» EXERCISE BRIEF
From the listing, collect all lines containing the word "Blender".

» ENTRIES SUPPLIED
━━━━━━━━

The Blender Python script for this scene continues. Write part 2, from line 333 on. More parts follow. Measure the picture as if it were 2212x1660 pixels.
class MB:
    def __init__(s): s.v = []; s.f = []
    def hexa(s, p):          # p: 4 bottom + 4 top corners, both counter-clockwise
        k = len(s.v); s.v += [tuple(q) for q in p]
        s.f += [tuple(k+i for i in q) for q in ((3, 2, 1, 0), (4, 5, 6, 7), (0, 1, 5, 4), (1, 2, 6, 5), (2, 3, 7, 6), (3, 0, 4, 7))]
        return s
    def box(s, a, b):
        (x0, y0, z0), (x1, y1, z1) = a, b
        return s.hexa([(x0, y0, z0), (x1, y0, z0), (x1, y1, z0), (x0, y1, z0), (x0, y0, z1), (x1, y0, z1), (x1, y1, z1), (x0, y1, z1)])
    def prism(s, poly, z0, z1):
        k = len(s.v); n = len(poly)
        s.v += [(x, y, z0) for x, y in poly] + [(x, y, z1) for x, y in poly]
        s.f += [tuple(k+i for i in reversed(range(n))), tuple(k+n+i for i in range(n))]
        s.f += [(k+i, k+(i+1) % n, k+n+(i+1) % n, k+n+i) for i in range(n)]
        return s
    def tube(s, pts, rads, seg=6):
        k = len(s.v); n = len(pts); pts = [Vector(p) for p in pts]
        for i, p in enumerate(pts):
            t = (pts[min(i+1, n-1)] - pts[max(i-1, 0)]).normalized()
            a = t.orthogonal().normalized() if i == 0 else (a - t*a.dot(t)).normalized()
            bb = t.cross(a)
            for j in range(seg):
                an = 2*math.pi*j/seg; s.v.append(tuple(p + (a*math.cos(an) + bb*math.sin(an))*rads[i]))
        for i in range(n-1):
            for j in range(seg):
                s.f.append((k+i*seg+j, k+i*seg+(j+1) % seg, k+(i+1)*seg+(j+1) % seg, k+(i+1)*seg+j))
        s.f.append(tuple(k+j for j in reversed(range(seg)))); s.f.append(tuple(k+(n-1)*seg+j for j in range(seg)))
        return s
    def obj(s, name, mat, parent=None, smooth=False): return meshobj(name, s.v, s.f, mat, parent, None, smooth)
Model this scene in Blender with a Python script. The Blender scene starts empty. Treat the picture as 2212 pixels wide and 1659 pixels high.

━━━━━━━━

» TASK RESPONSE
The Blender Python script for this scene continues. Write part 2, from line 333 on. More parts follow. Measure the picture as if it were 2212x1660 pixels.
Model this scene in Blender with a Python script. The Blender scene starts empty. Treat the picture as 2212 pixels wide and 1659 pixels high.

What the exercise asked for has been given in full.